◆ Given request: Beginning with the first line of the data below, extract each line up to and including the one containing "C = S.collection". Copy them exactly and add nothing.

▼▼▼

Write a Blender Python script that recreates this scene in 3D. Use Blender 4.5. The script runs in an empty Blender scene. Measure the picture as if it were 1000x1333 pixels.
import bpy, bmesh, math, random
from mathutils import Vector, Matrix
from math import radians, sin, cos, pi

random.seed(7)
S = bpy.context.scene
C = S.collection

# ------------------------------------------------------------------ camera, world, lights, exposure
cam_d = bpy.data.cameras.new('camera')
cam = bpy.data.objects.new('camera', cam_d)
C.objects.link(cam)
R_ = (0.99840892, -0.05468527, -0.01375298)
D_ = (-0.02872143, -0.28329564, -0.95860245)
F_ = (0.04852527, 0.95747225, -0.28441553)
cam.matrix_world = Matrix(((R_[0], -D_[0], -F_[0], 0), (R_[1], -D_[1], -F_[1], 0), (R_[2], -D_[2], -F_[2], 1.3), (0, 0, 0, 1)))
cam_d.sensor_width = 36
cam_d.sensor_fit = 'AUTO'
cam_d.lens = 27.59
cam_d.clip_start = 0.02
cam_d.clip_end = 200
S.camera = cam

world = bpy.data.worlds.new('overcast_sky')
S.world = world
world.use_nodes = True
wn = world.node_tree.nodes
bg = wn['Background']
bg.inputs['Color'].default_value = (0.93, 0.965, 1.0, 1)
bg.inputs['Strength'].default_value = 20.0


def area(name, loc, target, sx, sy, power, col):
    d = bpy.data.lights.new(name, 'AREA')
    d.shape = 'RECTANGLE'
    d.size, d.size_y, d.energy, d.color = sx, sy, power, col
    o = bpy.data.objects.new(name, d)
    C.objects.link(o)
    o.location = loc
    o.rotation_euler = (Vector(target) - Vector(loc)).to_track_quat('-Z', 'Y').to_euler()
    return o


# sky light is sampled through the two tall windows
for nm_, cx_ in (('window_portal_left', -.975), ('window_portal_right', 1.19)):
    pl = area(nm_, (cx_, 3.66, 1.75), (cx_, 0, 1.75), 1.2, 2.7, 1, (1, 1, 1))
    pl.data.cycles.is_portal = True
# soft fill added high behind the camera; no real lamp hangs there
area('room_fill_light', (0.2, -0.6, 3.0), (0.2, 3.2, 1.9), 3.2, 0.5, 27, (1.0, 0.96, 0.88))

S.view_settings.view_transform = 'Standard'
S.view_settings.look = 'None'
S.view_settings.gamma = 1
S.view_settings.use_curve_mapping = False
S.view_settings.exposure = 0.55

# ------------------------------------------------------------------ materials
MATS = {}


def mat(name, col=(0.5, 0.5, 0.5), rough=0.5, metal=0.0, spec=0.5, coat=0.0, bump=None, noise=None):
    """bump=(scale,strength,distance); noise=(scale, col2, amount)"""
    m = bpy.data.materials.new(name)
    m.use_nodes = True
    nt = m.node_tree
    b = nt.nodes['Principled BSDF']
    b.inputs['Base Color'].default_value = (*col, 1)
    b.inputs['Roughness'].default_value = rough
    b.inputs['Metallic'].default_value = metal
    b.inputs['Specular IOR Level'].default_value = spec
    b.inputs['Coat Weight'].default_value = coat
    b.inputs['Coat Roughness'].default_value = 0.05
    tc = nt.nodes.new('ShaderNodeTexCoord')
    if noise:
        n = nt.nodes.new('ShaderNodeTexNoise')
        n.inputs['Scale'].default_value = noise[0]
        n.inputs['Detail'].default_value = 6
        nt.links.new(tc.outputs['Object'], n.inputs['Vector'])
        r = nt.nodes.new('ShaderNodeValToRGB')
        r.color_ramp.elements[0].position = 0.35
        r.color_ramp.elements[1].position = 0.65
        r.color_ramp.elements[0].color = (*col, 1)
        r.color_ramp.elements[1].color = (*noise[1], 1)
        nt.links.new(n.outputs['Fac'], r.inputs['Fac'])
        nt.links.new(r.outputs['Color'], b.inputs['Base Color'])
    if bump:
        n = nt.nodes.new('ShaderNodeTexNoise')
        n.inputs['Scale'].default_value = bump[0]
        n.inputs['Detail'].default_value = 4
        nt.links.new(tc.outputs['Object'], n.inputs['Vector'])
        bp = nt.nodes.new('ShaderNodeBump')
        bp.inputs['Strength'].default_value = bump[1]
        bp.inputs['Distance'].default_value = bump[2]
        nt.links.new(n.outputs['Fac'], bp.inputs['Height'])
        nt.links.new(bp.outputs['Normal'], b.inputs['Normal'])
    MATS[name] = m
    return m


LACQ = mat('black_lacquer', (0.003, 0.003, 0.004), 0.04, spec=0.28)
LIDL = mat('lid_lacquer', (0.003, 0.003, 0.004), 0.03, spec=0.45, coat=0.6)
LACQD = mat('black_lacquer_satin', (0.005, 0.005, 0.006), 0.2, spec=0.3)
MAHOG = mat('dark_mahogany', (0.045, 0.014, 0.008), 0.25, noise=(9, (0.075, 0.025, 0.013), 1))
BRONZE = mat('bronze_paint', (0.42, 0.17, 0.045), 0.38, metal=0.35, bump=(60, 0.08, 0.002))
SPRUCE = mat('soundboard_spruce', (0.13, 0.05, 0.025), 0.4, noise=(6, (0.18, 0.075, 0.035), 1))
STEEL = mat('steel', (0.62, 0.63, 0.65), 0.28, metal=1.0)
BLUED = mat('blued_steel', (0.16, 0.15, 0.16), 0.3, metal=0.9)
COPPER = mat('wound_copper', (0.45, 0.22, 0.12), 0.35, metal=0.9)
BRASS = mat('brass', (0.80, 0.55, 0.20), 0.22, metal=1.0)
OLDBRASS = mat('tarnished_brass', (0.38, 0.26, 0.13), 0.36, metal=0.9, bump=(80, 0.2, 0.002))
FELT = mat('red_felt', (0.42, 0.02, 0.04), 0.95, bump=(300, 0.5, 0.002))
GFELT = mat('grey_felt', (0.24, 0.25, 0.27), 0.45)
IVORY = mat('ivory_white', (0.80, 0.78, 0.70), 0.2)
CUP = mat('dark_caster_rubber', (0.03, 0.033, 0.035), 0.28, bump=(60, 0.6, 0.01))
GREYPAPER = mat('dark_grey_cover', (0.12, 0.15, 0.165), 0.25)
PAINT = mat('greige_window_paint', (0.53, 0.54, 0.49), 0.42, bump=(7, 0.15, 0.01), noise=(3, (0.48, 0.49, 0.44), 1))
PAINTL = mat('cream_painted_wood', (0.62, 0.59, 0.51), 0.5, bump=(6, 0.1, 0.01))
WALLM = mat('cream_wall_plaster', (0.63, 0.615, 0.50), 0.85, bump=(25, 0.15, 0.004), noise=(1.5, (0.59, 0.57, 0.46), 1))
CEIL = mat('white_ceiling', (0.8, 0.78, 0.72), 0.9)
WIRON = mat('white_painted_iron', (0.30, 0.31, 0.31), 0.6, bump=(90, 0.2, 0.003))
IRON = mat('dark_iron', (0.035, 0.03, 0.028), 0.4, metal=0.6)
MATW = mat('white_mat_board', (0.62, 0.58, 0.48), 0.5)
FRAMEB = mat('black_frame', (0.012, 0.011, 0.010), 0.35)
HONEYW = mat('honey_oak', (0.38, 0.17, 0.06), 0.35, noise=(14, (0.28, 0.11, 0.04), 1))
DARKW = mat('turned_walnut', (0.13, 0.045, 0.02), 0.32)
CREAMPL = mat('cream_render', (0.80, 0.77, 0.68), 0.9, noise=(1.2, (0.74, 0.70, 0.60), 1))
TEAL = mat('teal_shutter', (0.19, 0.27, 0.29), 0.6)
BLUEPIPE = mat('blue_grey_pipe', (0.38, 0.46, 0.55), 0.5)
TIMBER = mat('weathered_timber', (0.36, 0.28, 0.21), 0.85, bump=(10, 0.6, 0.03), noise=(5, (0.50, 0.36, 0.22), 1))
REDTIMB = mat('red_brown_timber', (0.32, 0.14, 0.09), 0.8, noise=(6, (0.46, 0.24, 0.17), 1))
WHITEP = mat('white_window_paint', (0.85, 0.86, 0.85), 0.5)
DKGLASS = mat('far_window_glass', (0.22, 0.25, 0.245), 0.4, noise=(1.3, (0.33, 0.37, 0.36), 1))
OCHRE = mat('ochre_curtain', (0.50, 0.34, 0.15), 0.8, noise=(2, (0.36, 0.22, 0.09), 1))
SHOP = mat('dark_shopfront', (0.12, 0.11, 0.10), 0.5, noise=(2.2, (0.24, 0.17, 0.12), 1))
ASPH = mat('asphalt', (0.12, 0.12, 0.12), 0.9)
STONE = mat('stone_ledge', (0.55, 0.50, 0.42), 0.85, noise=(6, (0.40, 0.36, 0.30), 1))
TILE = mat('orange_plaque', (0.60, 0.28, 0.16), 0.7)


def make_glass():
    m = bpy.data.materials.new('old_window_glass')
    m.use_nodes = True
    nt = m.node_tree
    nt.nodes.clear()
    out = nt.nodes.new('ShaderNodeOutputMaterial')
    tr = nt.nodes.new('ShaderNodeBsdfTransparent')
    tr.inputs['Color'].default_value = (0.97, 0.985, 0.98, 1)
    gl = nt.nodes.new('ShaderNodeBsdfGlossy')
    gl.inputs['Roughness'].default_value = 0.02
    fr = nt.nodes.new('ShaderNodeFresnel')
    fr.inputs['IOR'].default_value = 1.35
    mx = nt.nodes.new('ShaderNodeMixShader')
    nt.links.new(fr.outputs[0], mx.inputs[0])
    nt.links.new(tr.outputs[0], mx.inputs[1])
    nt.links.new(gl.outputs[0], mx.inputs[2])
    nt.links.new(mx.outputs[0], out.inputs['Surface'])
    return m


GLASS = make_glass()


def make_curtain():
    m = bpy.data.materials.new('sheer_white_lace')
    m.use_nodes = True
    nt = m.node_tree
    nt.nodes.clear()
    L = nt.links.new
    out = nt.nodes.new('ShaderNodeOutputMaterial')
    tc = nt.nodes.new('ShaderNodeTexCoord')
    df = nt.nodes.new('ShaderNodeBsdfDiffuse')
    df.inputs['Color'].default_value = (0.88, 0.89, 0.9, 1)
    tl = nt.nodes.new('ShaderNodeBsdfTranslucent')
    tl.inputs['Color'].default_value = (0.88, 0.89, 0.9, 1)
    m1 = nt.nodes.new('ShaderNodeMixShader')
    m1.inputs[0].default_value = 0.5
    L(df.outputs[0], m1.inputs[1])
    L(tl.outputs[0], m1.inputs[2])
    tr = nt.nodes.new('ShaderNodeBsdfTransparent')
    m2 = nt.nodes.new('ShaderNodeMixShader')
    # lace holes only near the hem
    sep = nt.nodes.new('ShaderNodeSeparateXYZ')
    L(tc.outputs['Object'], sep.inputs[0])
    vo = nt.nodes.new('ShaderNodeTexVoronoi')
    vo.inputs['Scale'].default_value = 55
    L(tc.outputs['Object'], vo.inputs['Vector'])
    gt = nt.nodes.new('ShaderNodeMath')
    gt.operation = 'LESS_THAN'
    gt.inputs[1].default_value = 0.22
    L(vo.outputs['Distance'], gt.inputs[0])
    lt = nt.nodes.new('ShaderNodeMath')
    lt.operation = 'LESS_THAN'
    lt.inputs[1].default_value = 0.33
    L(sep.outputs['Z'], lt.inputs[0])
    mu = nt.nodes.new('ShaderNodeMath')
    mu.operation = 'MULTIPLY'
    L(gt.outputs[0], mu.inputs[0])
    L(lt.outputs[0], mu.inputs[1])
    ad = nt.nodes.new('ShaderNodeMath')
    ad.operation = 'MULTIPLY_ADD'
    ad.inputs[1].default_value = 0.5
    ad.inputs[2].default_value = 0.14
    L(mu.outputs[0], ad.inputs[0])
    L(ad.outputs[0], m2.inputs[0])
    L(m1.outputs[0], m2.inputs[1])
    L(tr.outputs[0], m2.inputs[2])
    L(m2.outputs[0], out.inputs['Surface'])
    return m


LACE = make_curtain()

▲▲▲

◆ Right answer:
Write a Blender Python script that recreates this scene in 3D. Use Blender 4.5. The script runs in an empty Blender scene. Measure the picture as if it were 1000x1333 pixels.
import bpy, bmesh, math, random
from mathutils import Vector, Matrix
from math import radians, sin, cos, pi

random.seed(7)
S = bpy.context.scene
C = S.collection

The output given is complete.